Published online by Cambridge University Press: 07 September 2010
It is hardly an exaggeration to say that, in the age of the classical lawyers, Roman commerce was mainly in the hands of slaves. The commercial importance of different slaves would of course vary greatly. The body-servant, the farm labourer, the coachman, have no importance in this connexion, and there were many degrees between their position, and that of a dispensator or steward, who seems often to have been allowed almost a free hand. The Digest gives us several striking instances. A slave might carry on a bank, with or without orders, the master's rights varying according as it was or was not with the peculium. A slave might be a member of a firm, and his master's notice to him, without notice to the other party, would not end the partnership. Even sale of the slave would not, in fact, end the firm: the new master would acquire the rights from the date of transfer, though as a slave's faculty is purely derivative the firm would be technically a new one.
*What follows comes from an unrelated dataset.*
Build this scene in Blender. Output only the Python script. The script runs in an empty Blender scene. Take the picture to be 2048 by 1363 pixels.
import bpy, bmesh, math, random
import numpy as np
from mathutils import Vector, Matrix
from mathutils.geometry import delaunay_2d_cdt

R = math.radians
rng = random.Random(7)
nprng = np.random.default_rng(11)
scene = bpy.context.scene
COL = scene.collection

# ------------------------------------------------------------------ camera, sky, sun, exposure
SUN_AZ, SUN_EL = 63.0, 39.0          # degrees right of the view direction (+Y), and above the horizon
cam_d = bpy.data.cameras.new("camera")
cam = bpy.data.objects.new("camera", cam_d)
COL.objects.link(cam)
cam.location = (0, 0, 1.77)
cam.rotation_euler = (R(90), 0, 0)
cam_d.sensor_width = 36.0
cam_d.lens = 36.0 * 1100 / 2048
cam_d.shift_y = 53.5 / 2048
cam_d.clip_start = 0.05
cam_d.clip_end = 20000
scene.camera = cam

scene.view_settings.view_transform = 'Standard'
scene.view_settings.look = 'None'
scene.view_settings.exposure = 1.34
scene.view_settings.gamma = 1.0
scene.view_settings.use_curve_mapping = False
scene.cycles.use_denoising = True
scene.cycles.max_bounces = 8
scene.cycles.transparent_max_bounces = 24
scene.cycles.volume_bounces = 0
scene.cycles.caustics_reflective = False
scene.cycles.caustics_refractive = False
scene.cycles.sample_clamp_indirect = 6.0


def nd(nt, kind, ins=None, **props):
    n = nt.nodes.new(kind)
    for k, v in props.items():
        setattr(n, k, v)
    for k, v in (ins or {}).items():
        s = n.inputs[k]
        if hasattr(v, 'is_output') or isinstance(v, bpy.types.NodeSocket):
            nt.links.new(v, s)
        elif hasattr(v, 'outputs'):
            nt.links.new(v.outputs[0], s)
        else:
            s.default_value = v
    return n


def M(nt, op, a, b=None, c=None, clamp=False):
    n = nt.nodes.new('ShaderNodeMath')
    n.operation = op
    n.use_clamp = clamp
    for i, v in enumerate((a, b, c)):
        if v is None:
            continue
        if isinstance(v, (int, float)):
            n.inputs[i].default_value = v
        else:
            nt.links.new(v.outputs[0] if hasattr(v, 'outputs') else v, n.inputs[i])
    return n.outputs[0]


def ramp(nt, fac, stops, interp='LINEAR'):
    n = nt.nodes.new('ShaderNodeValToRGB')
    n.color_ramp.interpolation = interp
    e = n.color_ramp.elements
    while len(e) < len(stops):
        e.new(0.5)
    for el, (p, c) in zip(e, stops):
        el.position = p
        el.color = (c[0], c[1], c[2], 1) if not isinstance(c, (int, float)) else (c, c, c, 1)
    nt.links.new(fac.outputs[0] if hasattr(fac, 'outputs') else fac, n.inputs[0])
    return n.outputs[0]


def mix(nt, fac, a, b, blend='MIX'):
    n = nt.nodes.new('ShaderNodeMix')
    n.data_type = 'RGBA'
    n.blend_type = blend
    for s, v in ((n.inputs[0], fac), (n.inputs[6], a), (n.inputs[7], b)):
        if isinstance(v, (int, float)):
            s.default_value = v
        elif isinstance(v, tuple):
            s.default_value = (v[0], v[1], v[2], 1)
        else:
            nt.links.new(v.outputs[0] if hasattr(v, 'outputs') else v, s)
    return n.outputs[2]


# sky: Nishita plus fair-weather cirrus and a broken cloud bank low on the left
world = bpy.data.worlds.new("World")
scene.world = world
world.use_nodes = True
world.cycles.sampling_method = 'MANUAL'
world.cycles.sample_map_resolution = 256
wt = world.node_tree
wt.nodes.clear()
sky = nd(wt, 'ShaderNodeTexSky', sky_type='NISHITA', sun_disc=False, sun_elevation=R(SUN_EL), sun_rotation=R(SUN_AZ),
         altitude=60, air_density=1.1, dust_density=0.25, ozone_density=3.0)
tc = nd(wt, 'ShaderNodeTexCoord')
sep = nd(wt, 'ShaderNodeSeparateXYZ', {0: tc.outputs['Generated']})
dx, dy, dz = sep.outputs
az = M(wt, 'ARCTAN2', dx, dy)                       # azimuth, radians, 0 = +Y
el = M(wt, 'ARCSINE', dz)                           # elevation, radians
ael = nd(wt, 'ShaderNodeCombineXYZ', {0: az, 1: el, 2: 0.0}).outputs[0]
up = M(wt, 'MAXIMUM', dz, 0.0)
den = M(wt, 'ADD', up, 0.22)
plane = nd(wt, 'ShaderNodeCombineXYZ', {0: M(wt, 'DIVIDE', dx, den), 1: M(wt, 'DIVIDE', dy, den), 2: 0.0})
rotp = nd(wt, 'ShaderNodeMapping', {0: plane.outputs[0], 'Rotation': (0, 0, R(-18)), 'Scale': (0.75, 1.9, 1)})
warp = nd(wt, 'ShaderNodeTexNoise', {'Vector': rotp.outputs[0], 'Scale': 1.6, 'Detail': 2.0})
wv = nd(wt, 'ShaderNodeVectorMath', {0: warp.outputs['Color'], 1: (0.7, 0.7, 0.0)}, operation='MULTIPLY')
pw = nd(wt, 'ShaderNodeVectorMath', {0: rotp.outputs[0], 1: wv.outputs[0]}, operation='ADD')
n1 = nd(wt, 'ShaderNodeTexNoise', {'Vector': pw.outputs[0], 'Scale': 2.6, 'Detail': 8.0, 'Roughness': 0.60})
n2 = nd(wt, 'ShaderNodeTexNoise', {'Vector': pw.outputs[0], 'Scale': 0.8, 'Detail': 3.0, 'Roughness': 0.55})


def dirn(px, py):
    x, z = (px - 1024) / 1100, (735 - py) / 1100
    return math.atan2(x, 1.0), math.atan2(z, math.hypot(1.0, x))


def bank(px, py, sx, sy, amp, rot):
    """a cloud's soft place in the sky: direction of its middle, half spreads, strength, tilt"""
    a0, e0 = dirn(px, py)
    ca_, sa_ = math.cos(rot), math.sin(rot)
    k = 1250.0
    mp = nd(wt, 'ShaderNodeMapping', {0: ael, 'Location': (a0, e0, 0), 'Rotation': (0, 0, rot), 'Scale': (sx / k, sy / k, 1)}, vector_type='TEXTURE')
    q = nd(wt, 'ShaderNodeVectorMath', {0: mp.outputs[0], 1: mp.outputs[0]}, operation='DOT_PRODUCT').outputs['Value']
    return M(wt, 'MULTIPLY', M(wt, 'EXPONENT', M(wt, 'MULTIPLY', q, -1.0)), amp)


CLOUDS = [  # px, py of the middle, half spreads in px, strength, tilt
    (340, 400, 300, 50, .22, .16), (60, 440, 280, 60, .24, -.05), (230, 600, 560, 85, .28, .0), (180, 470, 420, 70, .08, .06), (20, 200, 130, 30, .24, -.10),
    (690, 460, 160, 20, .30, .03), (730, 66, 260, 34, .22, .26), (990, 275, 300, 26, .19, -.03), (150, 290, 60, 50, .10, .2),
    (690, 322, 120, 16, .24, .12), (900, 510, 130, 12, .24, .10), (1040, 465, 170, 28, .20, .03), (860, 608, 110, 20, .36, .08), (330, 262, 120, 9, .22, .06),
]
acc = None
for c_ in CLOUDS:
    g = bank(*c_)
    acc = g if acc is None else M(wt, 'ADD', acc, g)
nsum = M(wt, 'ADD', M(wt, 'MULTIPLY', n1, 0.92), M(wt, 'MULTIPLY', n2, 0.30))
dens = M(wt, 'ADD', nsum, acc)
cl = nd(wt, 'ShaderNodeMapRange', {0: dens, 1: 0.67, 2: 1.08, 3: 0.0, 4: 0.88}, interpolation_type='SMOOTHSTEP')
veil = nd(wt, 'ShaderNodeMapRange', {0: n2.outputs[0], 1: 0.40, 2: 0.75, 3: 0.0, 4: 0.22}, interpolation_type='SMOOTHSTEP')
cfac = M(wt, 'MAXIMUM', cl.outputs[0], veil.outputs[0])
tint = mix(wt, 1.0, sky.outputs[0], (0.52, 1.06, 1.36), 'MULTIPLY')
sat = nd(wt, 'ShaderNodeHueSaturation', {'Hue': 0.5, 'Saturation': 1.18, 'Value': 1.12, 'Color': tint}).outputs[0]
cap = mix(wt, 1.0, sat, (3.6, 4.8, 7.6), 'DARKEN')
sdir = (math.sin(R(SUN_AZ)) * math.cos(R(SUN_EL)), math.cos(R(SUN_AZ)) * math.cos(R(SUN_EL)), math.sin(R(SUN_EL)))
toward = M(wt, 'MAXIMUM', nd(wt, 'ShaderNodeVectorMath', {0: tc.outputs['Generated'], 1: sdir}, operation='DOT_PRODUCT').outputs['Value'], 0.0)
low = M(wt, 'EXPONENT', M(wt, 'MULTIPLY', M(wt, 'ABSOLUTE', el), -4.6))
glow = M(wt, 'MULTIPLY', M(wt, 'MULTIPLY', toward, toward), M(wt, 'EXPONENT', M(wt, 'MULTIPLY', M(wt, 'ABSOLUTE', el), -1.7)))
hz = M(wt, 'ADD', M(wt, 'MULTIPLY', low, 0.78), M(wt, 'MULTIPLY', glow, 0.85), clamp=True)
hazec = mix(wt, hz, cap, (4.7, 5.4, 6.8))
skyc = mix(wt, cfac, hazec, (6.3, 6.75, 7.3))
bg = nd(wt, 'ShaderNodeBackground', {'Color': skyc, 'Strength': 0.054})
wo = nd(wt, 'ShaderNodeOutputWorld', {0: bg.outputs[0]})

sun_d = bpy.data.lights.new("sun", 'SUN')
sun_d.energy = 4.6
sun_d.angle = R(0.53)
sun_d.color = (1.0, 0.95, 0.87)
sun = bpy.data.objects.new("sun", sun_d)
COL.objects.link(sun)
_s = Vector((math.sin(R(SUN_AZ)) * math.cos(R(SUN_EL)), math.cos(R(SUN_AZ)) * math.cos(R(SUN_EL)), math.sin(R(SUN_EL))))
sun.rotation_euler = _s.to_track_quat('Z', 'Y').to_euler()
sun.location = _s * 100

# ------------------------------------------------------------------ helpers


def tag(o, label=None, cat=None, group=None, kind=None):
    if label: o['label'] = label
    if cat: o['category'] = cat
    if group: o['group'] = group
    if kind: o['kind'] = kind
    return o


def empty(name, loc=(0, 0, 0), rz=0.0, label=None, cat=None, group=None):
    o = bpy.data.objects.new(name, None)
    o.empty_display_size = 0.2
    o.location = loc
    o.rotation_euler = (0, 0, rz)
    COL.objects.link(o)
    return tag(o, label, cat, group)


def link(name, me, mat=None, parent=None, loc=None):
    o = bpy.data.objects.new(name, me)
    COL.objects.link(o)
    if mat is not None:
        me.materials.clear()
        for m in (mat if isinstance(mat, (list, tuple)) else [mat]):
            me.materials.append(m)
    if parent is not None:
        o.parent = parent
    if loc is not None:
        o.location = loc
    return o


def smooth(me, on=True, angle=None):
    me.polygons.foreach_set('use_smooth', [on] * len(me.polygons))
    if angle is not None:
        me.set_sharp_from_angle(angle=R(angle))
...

A dominus can acquire or continue possession through a servus or ancilla. But possession differs from other rights in that it has an element of consciousness. A man may begin to own without knowing it, but he cannot ordinarily so acquire possession. Accordingly we learn that (apart from peculium) a man does not possess what his slave has received, unless and until he knows of it. When he learns the fact he possesses, and he is said to possess by his own animus and the slave's corpus.